The Fugue Counterpoint by Hans Fugal

15Jan/090

VPN DNS

I have a VPN and a DNS server that serves up forward and reverse DNS for my VPN hosts, which zone I call wan. When I want to look at my Cacti graphs, I go to gwythaint.wan and as long as my laptop is on the VPN I can see them wherever I am. In theory anyway. In practice, getting this to work without screwing up other things is harder.

I'll leave out the myriad permutations that I tried over the past couple of weeks and show you the one that actually works well. That is to have a caching and forwarding name server on your laptop, and to add localhost to your list of nameservers. For best results, you would have it forwarding to the name server your DHCP server gives you, with an explicit forward over the VPN for the wan zone (and its reverse). resolvconf on Linux can do this. Your situation may warrant a static forwarder for non-wan addresses, in which case you just set that forwarder and be done with it. If your various DHCP nameservers are a bit more subtle—perhaps serving up internal domains of their own—then you may have to not forward and/or recurse except explicitly for wan.

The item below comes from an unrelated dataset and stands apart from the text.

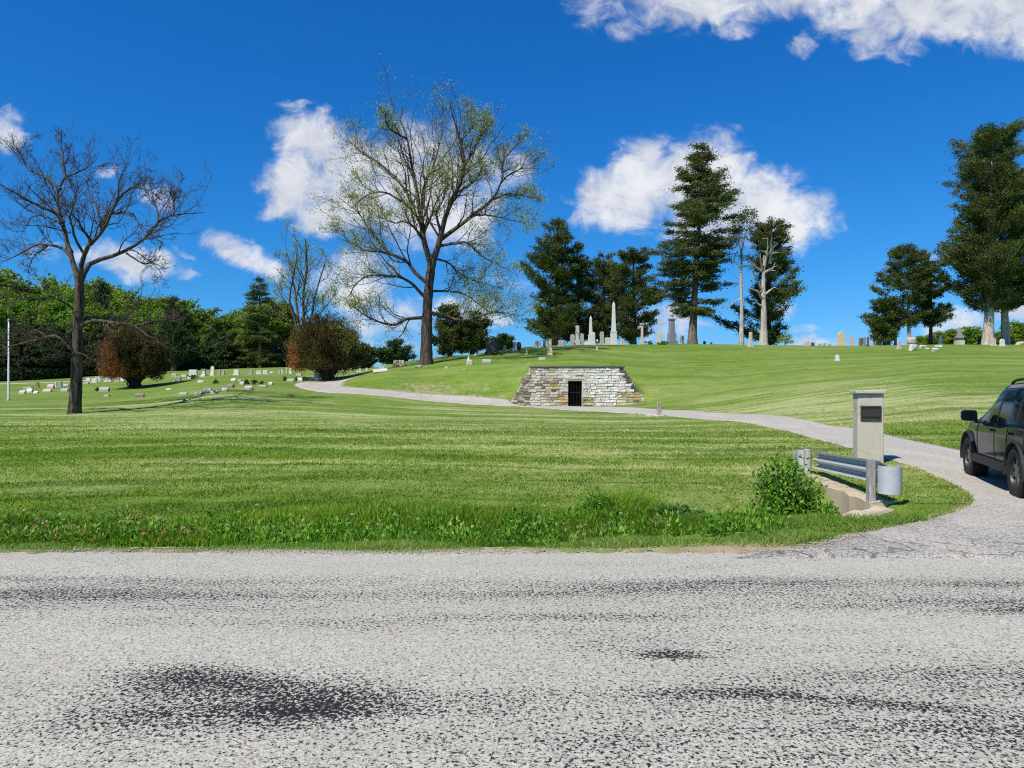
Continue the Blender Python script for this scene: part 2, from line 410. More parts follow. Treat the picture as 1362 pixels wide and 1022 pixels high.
    h = math_(nt, 'ADD', math_(nt, 'MULTIPLY', vor.outputs['Distance'], -1.0), math_(nt, 'MULTIPLY', tar, -.55))
    pbsdf(nt, out, col, .95, math_(nt, 'SUBTRACT', .12, math_(nt, 'MULTIPLY', tar, .11)), bump=h, bstr=.36, bdist=.007)
    return m
def mat_drive():
    m, nt, out = newmat('lane_gravel')
    P = pos(nt)
    vor = nd(nt, 'ShaderNodeTexVoronoi', {'Vector': P, 'Scale': 55.0})
    cell = nd(nt, 'ShaderNodeSeparateColor', {0: vor.outputs['Color']})
    big = noise(nt, vscale(nt, P, (1, .35, 1)), 1.1, 4.0, .6)
    col = ramp(nt, cell.outputs[0], [(0, (.25, .232, .20)), (.5, (.38, .357, .31)), (1, (.49, .46, .40))])
    col = mixc(nt, math_(nt, 'MULTIPLY', sm(nt, big, .4, .75), .5), col, (.50, .46, .39))
    # worn darker asphalt where the lane meets the road
    sx = nd(nt, 'ShaderNodeSeparateXYZ', {0: P})
    ap = sm(nt, math_(nt, 'ADD', sx.outputs[1], math_(nt, 'MULTIPLY', big, 3.0)), 11.5, 7.8)
    n1 = noise(nt, P, 40.0, 3.0, .65)
    tar = sm(nt, math_(nt, 'ADD', n1, math_(nt, 'MULTIPLY', ap, .10)), .60, .67)
    col = mixc(nt, math_(nt, 'MULTIPLY', tar, .75), col, (.06, .06, .065))
    crack = nd(nt, 'ShaderNodeTexVoronoi', {'Vector': nd(nt, 'ShaderNodeVectorMath', {0: P, 1: nd(nt, 'ShaderNodeVectorMath', {0: noise(nt, P, 1.6, 3.0, col=True), 'Scale': .9}, operation='SCALE').outputs[0]}, operation='ADD').outputs[0], 'Scale': .8}, feature='DISTANCE_TO_EDGE')
    ck = math_(nt, 'MULTIPLY', sm(nt, crack.outputs['Distance'], .02, .006), ap)
    col = mixc(nt, math_(nt, 'MULTIPLY', ck, .7), col, (.08, .08, .08))
    pbsdf(nt, out, col, .9, .15, bump=vor.outputs['Distance'], bstr=.5, bdist=.012)
    return m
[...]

I just took the default BIND9 configuration on my system and tweaked it thus:

// local/vpn stuff
zone "wan" {
    type forward;
    forwarders { 172.17.77.1; 172.17.0.1; };
};
zone "17.172.in-addr.arpa" {
    type forward;
    forwarders { 172.17.77.1; 172.17.0.1; };
};

On most systems the default named.conf is already some reasonable caching setup, so you wouldn't have to tweak it beyond that. Then I added localhost to the nameserver list (/etc/resolv.conf on Linux, in the network preferences pane on OS X) and checked that it works with a dig @localhost gwythaint.wan.

Things got tricky because dig and host on my laptop were taking forever to
return when I queried localhost—6 seconds or so. I chased this wild goose for
awhile and in the end I didn't find the reason (it still does it), but I
verified that it's not a problem. If you use the -v flag to host you notice
that the actual queries took <1ms, so whatever else host and dig are doing may
not be relevant. Even stranger, if you do host -v gwythaint.wan and don't
specify to query localhost, everything resolves instantly and yet it reports
that it queried localhost (which you can verify with the non-traffic on repeat
requests via tcpdump). It hasn't slowed down any other applications (a 6-second
slowdown on DNS lookups would be very obvious), so I chalk it up to "who
cares?" If host and dig on OS X return the right answer, and you verify they're
querying the right server, then you're good to go.